RAW DATA:
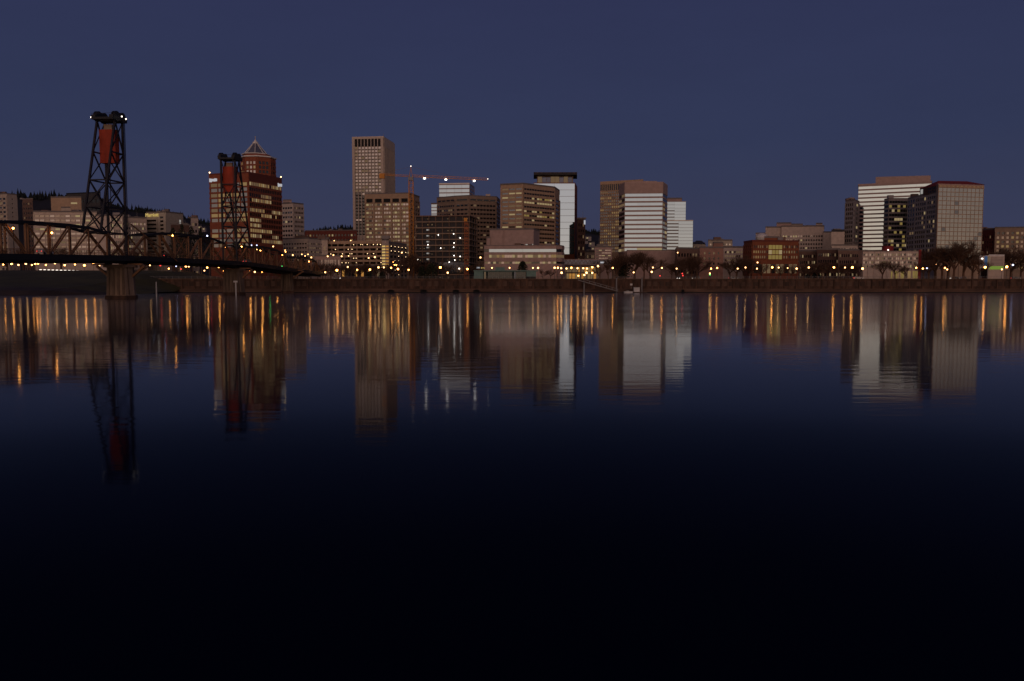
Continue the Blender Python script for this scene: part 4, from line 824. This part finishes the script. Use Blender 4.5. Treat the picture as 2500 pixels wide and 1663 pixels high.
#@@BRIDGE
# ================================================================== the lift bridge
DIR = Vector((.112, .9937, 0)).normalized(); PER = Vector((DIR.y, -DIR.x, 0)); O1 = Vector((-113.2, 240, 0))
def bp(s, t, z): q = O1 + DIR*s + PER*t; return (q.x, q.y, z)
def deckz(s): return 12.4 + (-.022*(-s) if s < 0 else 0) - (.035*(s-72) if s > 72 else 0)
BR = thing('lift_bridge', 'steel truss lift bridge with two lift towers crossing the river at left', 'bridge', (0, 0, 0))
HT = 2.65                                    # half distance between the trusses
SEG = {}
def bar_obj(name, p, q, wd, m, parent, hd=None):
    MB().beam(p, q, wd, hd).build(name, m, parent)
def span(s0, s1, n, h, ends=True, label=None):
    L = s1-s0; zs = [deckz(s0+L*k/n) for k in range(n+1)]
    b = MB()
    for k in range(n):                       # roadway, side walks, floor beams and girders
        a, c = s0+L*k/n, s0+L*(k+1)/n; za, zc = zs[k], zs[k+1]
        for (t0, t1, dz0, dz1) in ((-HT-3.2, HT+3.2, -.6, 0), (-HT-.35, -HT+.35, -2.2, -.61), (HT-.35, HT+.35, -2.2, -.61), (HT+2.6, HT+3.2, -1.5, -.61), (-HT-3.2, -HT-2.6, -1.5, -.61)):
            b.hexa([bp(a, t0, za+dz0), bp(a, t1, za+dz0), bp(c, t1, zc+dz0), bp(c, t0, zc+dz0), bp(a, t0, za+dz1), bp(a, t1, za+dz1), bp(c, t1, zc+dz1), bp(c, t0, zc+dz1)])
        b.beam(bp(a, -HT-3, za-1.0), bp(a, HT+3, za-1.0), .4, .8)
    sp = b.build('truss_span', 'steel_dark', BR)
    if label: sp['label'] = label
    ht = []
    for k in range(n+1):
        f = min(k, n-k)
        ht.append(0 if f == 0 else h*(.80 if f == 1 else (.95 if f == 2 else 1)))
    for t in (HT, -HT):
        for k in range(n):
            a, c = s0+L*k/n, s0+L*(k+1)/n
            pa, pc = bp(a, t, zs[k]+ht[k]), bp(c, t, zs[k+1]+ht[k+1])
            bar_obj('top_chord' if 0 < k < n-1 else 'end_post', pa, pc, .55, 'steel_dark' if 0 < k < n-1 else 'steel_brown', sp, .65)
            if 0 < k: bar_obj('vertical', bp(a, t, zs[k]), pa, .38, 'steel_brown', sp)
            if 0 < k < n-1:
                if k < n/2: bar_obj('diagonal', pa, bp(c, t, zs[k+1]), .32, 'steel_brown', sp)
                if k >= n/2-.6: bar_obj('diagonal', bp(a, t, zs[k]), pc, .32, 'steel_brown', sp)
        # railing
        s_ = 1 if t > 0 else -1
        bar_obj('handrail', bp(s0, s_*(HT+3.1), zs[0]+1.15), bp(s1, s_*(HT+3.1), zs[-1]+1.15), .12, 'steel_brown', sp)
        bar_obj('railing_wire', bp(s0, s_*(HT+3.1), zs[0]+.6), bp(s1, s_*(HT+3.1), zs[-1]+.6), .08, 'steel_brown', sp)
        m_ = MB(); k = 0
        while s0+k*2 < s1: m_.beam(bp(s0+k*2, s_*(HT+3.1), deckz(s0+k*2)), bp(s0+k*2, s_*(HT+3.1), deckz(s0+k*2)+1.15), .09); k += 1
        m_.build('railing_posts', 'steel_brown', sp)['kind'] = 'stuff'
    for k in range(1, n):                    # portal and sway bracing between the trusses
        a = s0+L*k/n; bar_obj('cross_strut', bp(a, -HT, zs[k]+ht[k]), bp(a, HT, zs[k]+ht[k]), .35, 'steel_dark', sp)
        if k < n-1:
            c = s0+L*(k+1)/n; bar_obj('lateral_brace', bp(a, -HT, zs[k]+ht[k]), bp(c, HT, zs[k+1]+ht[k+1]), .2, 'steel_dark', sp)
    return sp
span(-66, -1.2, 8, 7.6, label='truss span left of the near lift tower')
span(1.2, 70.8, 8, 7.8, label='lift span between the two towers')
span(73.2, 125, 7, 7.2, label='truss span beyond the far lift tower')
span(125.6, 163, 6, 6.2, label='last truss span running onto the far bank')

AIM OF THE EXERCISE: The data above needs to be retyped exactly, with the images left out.

FINISHED ANSWER:
Continue the Blender Python script for this scene: part 4, from line 824. This part finishes the script. Use Blender 4.5. Treat the picture as 2500 pixels wide and 1663 pixels high.
#@@BRIDGE
# ================================================================== the lift bridge
DIR = Vector((.112, .9937, 0)).normalized(); PER = Vector((DIR.y, -DIR.x, 0)); O1 = Vector((-113.2, 240, 0))
def bp(s, t, z): q = O1 + DIR*s + PER*t; return (q.x, q.y, z)
def deckz(s): return 12.4 + (-.022*(-s) if s < 0 else 0) - (.035*(s-72) if s > 72 else 0)
BR = thing('lift_bridge', 'steel truss lift bridge with two lift towers crossing the river at left', 'bridge', (0, 0, 0))
HT = 2.65                                    # half distance between the trusses
SEG = {}
def bar_obj(name, p, q, wd, m, parent, hd=None):
    MB().beam(p, q, wd, hd).build(name, m, parent)
def span(s0, s1, n, h, ends=True, label=None):
    L = s1-s0; zs = [deckz(s0+L*k/n) for k in range(n+1)]
    b = MB()
    for k in range(n):                       # roadway, side walks, floor beams and girders
        a, c = s0+L*k/n, s0+L*(k+1)/n; za, zc = zs[k], zs[k+1]
        for (t0, t1, dz0, dz1) in ((-HT-3.2, HT+3.2, -.6, 0), (-HT-.35, -HT+.35, -2.2, -.61), (HT-.35, HT+.35, -2.2, -.61), (HT+2.6, HT+3.2, -1.5, -.61), (-HT-3.2, -HT-2.6, -1.5, -.61)):
            b.hexa([bp(a, t0, za+dz0), bp(a, t1, za+dz0), bp(c, t1, zc+dz0), bp(c, t0, zc+dz0), bp(a, t0, za+dz1), bp(a, t1, za+dz1), bp(c, t1, zc+dz1), bp(c, t0, zc+dz1)])
        b.beam(bp(a, -HT-3, za-1.0), bp(a, HT+3, za-1.0), .4, .8)
    sp = b.build('truss_span', 'steel_dark', BR)
    if label: sp['label'] = label
    ht = []
    for k in range(n+1):
        f = min(k, n-k)
        ht.append(0 if f == 0 else h*(.80 if f == 1 else (.95 if f == 2 else 1)))
    for t in (HT, -HT):
        for k in range(n):
            a, c = s0+L*k/n, s0+L*(k+1)/n
            pa, pc = bp(a, t, zs[k]+ht[k]), bp(c, t, zs[k+1]+ht[k+1])
            bar_obj('top_chord' if 0 < k < n-1 else 'end_post', pa, pc, .55, 'steel_dark' if 0 < k < n-1 else 'steel_brown', sp, .65)
            if 0 < k: bar_obj('vertical', bp(a, t, zs[k]), pa, .38, 'steel_brown', sp)
            if 0 < k < n-1:
                if k < n/2: bar_obj('diagonal', pa, bp(c, t, zs[k+1]), .32, 'steel_brown', sp)
                if k >= n/2-.6: bar_obj('diagonal', bp(a, t, zs[k]), pc, .32, 'steel_brown', sp)
        # railing
        s_ = 1 if t > 0 else -1
        bar_obj('handrail', bp(s0, s_*(HT+3.1), zs[0]+1.15), bp(s1, s_*(HT+3.1), zs[-1]+1.15), .12, 'steel_brown', sp)
        bar_obj('railing_wire', bp(s0, s_*(HT+3.1), zs[0]+.6), bp(s1, s_*(HT+3.1), zs[-1]+.6), .08, 'steel_brown', sp)
        m_ = MB(); k = 0
        while s0+k*2 < s1: m_.beam(bp(s0+k*2, s_*(HT+3.1), deckz(s0+k*2)), bp(s0+k*2, s_*(HT+3.1), deckz(s0+k*2)+1.15), .09); k += 1
        m_.build('railing_posts', 'steel_brown', sp)['kind'] = 'stuff'
    for k in range(1, n):                    # portal and sway bracing between the trusses
        a = s0+L*k/n; bar_obj('cross_strut', bp(a, -HT, zs[k]+ht[k]), bp(a, HT, zs[k]+ht[k]), .35, 'steel_dark', sp)
        if k < n-1:
            c = s0+L*(k+1)/n; bar_obj('lateral_brace', bp(a, -HT, zs[k]+ht[k]), bp(c, HT, zs[k+1]+ht[k+1]), .2, 'steel_dark', sp)
    return sp
span(-66, -1.2, 8, 7.6, label='truss span left of the near lift tower')
span(1.2, 70.8, 8, 7.8, label='lift span between the two towers')
span(73.2, 125, 7, 7.2, label='truss span beyond the far lift tower')
span(125.6, 163, 6, 6.2, label='last truss span running onto the far bank')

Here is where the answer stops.